Französische Komponistinnen
Musik für Violine und Klavier. Werke von Louise Farrenc, Lili Boulanger und Pauline Viardot-Garcia
Die drei Komponistinnen des 19. Jahrhunderts, die auf dieser CD vorgestellt werden, umspannen vom Geburtsdatum der ältesten bis zum Sterbedatum der jüngsten die gesamte französische Romantik. Während der industriellen Revolution dieser Zeit kämpften ihre Kolleginnen mit einer anderen Sprache als der musikalischen um uneingeschränktes Wahlrecht und das Recht auf Arbeit, Bildung und Gleichberechtigung im öffentlichen und privaten Raum.
Auf ihre Weise hatten die drei Komponistinnen ihren Anteil an dieser Entwicklung. Farrenc bekleidete als erste Frau eine Professur für Klavier am Pariser Konservatorium; trotzdem hatte sie ein Leben lang gegen heftige Vorurteile zu kämpfen. Pauline Viardot-Garcia war eine gefeierte Opernsängerin, ebenso berühmt wie ihre Schwester, die legendäre Maria Malibran, beide Töchter des renommierten spanischen Tenors Manuel Garcia. Sie sprach fünf Sprachen und war auf dem Klavier gleichermaßen begabt wie für den Gesang immerhin war sie Schülerin von Franz Liszt. Lili Boulanger stammte, wie die beiden anderen, ebenfalls aus einer renommierten Künstlerfamilie. Als erste Frau in der 110-jährigen Geschichte des Prix de Rome gewann sie diesen außerordentlichen Preis. Sie hatte nicht viel Zeit, um ihre Bedeutung in der Musikwelt zu etablieren; mit 25 Jahren starb sie 1918 an Tuberkulose umso erstaunlicher, dass sie in so kurzer Lebenszeit so bedeutenden Ruhm erlangte.

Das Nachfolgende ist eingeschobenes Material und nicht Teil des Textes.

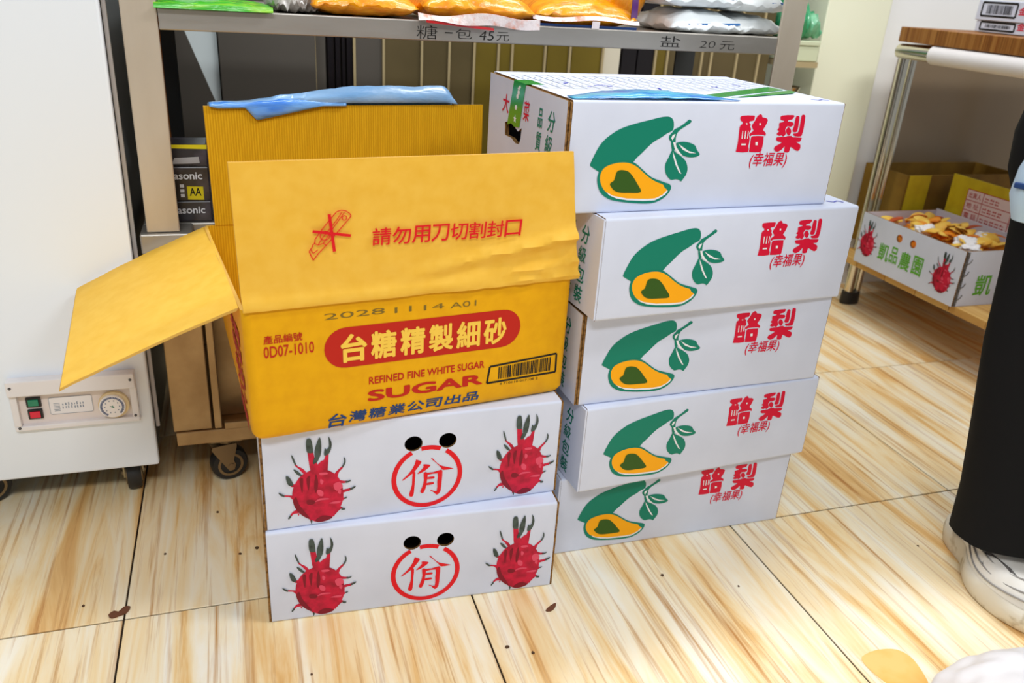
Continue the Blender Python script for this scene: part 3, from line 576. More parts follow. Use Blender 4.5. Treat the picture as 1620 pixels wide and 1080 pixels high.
battery_pack(0.5845, 0.648, -0.158, 'black battery carton with a yellow size square, middle of its stack', aa=True)
battery_pack(0.6485, 0.688, -0.150, 'topmost black battery carton with a yellow band along its upper edge', top=True)

# ------------------------------------------------------------------ bags on the rack
def pillow(name, w, d, h, mat, parent, seed=0, nx=26, ny=18, crumple=0.006, sx=2.6, hem=0.0, lift=0.32):
    g = G(); up, lo = [], []
    for j in range(ny + 1):
        v = -1 + 2 * j / ny; ru, rl = [], []
        for i in range(nx + 1):
            u = -1 + 2 * i / nx
            t = (max(0, 1 - abs(u) ** sx) * max(0, 1 - abs(v) ** sx)) ** 0.5
            n = fbm(u * 2.2 + seed * 7.1, v * 2.2, seed) * crumple
            e = (1 - t) * fbm(u * 5 + seed, v * 5, 3.3) * crumple * 1.2
            x, y = u * w / 2 * (1 - 0.03 * abs(v) ** 3), v * d / 2 * (1 - 0.03 * abs(u) ** 3)
            zl = max(0.0, h * lift * (1 - t) ** 1.5 + e) + 0.0005; zu = max(zl + 0.0006, zl + (h * 0.98) * t + n * t)
            ru.append((x, y, zu)); rl.append((x, y, zl))
        up.append(ru); lo.append(rl)
    g.grid(up); g.grid(lo, flip=True)
    rim = []
    C = nx + 1
    for a, b in (((0, i), (0, i + 1)) for i in range(nx)): g.face([lo[a[0]][a[1]], lo[b[0]][b[1]], up[b[0]][b[1]], up[a[0]][a[1]]])
    for a, b in (((ny, i + 1), (ny, i)) for i in range(nx)): g.face([lo[a[0]][a[1]], lo[b[0]][b[1]], up[b[0]][b[1]], up[a[0]][a[1]]])
    for a, b in (((i + 1, 0), (i, 0)) for i in range(ny)): g.face([lo[a[0]][a[1]], lo[b[0]][b[1]], up[b[0]][b[1]], up[a[0]][a[1]]])
    for a, b in (((i, nx), (i + 1, nx)) for i in range(ny)): g.face([lo[a[0]][a[1]], lo[b[0]][b[1]], up[b[0]][b[1]], up[a[0]][a[1]]])
    return g.build(name, mat, parent, smooth=True, merge=True, angle=75)
def wavy_band(name, x0, x1, fn, mat, parent, n=24, t=0.0012):
    """ribbon following fn(u) -> (y0, z0, y1, z1)"""
    g = G(); rows = [[], [], [], []]
    for i in range(n + 1):
        u = i / n; x = x0 + (x1 - x0) * u; ya, za, yb, zb = fn(u)
        rows[0].append((x, ya, za)); rows[1].append((x, yb, zb)); rows[2].append((x, yb + t, zb + t * 0.3)); rows[3].append((x, ya + t, za + t * 0.3))
    rows.append(rows[0]); g.grid(rows); return g.build(name, mat, parent, smooth=True)
ZS = 0.9185
def make_rack_goods():
    GR = 'orange sugar bags on the rack'
    t = thing('sugar_bag', 'plain orange sugar bag at the left end of the orange row', 'sugar bag', (0.226, 1.66, ZS), 0.02, GR)
    pillow('bag', 0.19, 0.24, 0.055, 'bag_orange', t, 1)
    t = thing('sugar_bag', 'orange sugar bag with white hem drooping over the handwritten price', 'sugar bag', (0.43, 1.648, ZS), 0.03, GR)
    pillow('bag', 0.215, 0.235, 0.07, 'bag_orange', t, 2)
    wavy_band('hem', -0.118, 0.112, lambda u: (-0.117 - 0.012 * math.sin(u * 3), 0.014 - 0.004 * math.sin(u * 9), -0.125 - 0.006 * math.sin(u * 5), 0.002 - 0.009 * u + 0.002 * math.sin(u * 13)), 'bag_hem', t)
    wavy_band('red_seam', -0.105, 0.02, lambda u: (-0.1275, 0.003 - 0.009 * u, -0.1272, -0.001 - 0.009 * u), 'bag_red', t)
    wavy_band('red_band', -0.03, 0.07, lambda u: (-0.085 + 0.004 * math.sin(u * 14), 0.052 + 0.004 * math.sin(u * 20), -0.07, 0.062 + 0.003 * math.sin(u * 20)), 'bag_red', t)
    t = thing('sugar_bag', 'orange sugar bag with a pale label, between the hemmed bag and the upright one', 'sugar bag', (0.648, 1.652, ZS), -0.03, GR)
    pillow('bag', 0.208, 0.225, 0.062, 'bag_orange', t, 3)
    wavy_band('hem', -0.11, 0.105, lambda u: (-0.108 - 0.010 * math.sin(u * 3.1), 0.020 - 0.003 * math.sin(u * 8), -0.113 - 0.010 * math.sin(u * 3.1), 0.013 - 0.003 * math.sin(u * 8)), 'bag_hem', t)
    wavy_band('label_strip', 0.005, 0.02, lambda u: (-0.122, 0.014, -0.119, 0.001), 'bag_hem', t, 3)
    wavy_band('blue_seam', -0.11, 0.10, lambda u: (-0.113, 0.006, -0.112, 0.0015), 'print_navy', t)
    t = thing('sugar_bag', 'orange sugar bag stood on end with a purple pattern, beside the salt', 'sugar bag', (0.772, 1.62, ZS), 0.1, GR)
    b = pillow('bag', 0.19, 0.15, 0.05, 'bag_orange', t, 4, lift=0.5); b.rotation_euler = (0, math.radians(-74), math.radians(-65)); b.location = (-0.012, -0.03, 0.096)
    wavy_band('purple_pattern', -0.048, -0.022, lambda u: (-0.074 + 0.02 * u, 0.075 , -0.076 + 0.02 * u, 0.022), 'bag_purple', t, 6)
    GS = 'white salt bags on the rack'
    for i, (x, y, z, w, h, lab) in enumerate(((0.905, 1.645, ZS, 0.17, 0.045, 'lower left white salt bag on the rack, next to the orange bags'), (1.04, 1.69, ZS, 0.15, 0.040, 'lower right white salt bag on the rack, against the post'),
                                     (0.895, 1.655, ZS + 0.0475, 0.18, 0.05, 'upper left white salt bag resting on the salt bag below'), (1.04, 1.69, ZS + 0.043, 0.15, 0.05, 'upper right white salt bag with blue printing, against the post'))):
        t = thing('salt_bag', lab, 'salt bag', (x, y, z), 0.0, GS)
        pillow('bag', w, 0.21, h, 'bag_salt', t, 10 + i, sx=3.4, lift=0.25)
        if i != 1:
            wavy_band('blue_line', -w * 0.42, w * 0.42, lambda u: (-0.099, 0.017 + 0.006 * u, -0.1, 0.013 + 0.006 * u), 'bag_salt_blue', t)
    t = thing('green_packet', 'flat bright green packet hanging over the left end of the rail', 'packet', (-0.022, 1.60, ZS + 0.002), 0.0)
    b = pillow('packet', 0.185, 0.16, 0.014, 'bag_green', t, 21, crumple=0.003)
    wavy_band('edge_fold', -0.092, 0.092, lambda u: (-0.079, 0.008, -0.081, 0.0), 'bag_green', t)
    t = thing('clear_bag', 'crumpled clear plastic bag between the green packet and the orange bags', 'bag', (0.105, 1.66, ZS), 0.1)
    pillow('bag', 0.075, 0.2, 0.05, 'bag_grey', t, 31, crumple=0.014)
make_rack_goods()

# ------------------------------------------------------------------ things behind the right rack post
def make_recess():
    t = thing('storage_cabinet', 'pale storage cabinet with open dark shelf beside the cream column', 'cabinet', (1.635, 2.30, 0))
    G().box((0.0, 0.0, 0.0), (0.118, 0.35, 0.66)).build('base', 'cabinet_pale', t)
    G().box((0.0, 0.30, 0.661), (0.118, 0.35, 0.794)).build('back', 'slat_black', t)
    G().box((0.0, -0.004, 0.795), (0.118, 0.35, 0.812)).build('shelf_edge', 'slat_trim', t)
    G().box((0.0, 0.004, 0.813), (0.118, 0.35, 0.858)).build('drawer_front', 'cabinet_pale', t, bevel=0.003)
    G().box((0.0, 0.0, 0.859), (0.118, 0.35, 0.874)).build('top', 'cabinet_pale', t, bevel=0.003)
    for k, z in enumerate((0.661, 0.684)):
        g = G(); r = [(0.020, 0), (0.026, 0.004), (0.046, 0.030), (0.052, 0.046), (0.050, 0.0465), (0.043, 0.031), (0.022, 0.007), (0.001, 0.006)]
        g.loft([[(a * math.cos(2 * math.pi * i / 24), a * math.sin(2 * math.pi * i / 24), b) for i in range(24)] for a, b in r])
        o = g.build('bowl', 'chrome', None, smooth=True); o.location = (1.694 + 0.004 * k, 2.37, z + 0.0005); tag(o, ('lower' if k == 0 else 'upper') + ' steel bowl nested in the dark cabinet shelf', 'bowl', 'bowls in the cabinet')
    t = thing('green_bag', 'crumpled green and white bag on top of the pale cabinet', 'bag', (1.690, 2.40, 0.8745), 0.1)
    pillow('bag', 0.115, 0.2, 0.115, 'bag_green_dark', t, 41, crumple=0.03)
make_recess()
def printed(g, layers, frame, dx=0.0, dy=0.0, s=1.0, sy=None):
    """layers = [(outline, material index, level)], flat print laid on a face"""
    sy = s if sy is None else sy
    for pts, m, lv in layers:
        g.face([frame(dx + u * s, dy + v * sy, 0.0004 + 0.00025 * lv) for u, v in pts], m)
    return g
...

Wer die Kompositionen von Louise Farrenc nicht kennt, wundert sich zunächst über die klassisch anmutende Manier ihrer Kompositionsweise. Aber die Doppelgriffe, der Einsatz des Pedals und die Art des Konzertierens der beiden Instrumente weisen in die Romantik. Tatsächlich aber war Farrenc in ihrem Komponieren deutlich am Stil der Klassik orientiert. Auch die Form der Sonate übernahm sie, allerdings tauschte sie sozusagen den 2. gegen den 3. Satz, denn in der Klassik erwartete man als zweiten Satz einen ruhigen, als 3. Satz ein Menuett oder Scherzo. Farrenc komponierte als 2. Satz ein furioses Scherzo, dem als 3. Satz ein Adagio folgt.
Das wohl bekannteste Werk der mit 25 Jahren verstorbenen Lili Boulanger ist in Klang und Stil an Fauré orientiert und präsentiert Klänge, die wir als typische Dissonanzen im 20. Jahrhundert zuhauf finden.
Pauline Viardot-Garcia komponierte ihre Werke auf hohem Niveau, aber gleichzeitig in dem Bewusstsein, dass zu ihrer Zeit der erste Schritt zum Erfolg die Bühne der gesellschaftlichen Salons war. Anders allerdings als andere Künstlerinnen trug sie dort nicht bereits als Salonmusik komponierte Werke anderer Komponisten vor, sondern sie präsentierte ihre eigenen Werke und schuf sich so für ihre Karriere einen entsprechenden fördernden Umkreis. Sicherlich war dieser Hintergrund inspirierend für ihre Tänze.
Die Geigerin Annette-Barbara Vogel und die Pianistin Ayako Tsuruta treffen in jedem der eingespielten Werke den ihm zugrunde liegenden Ton. Sie musizieren mit Einfühlung und großer Virtuosität. Ein ungewöhnlicher französisch-romantischer Genuss.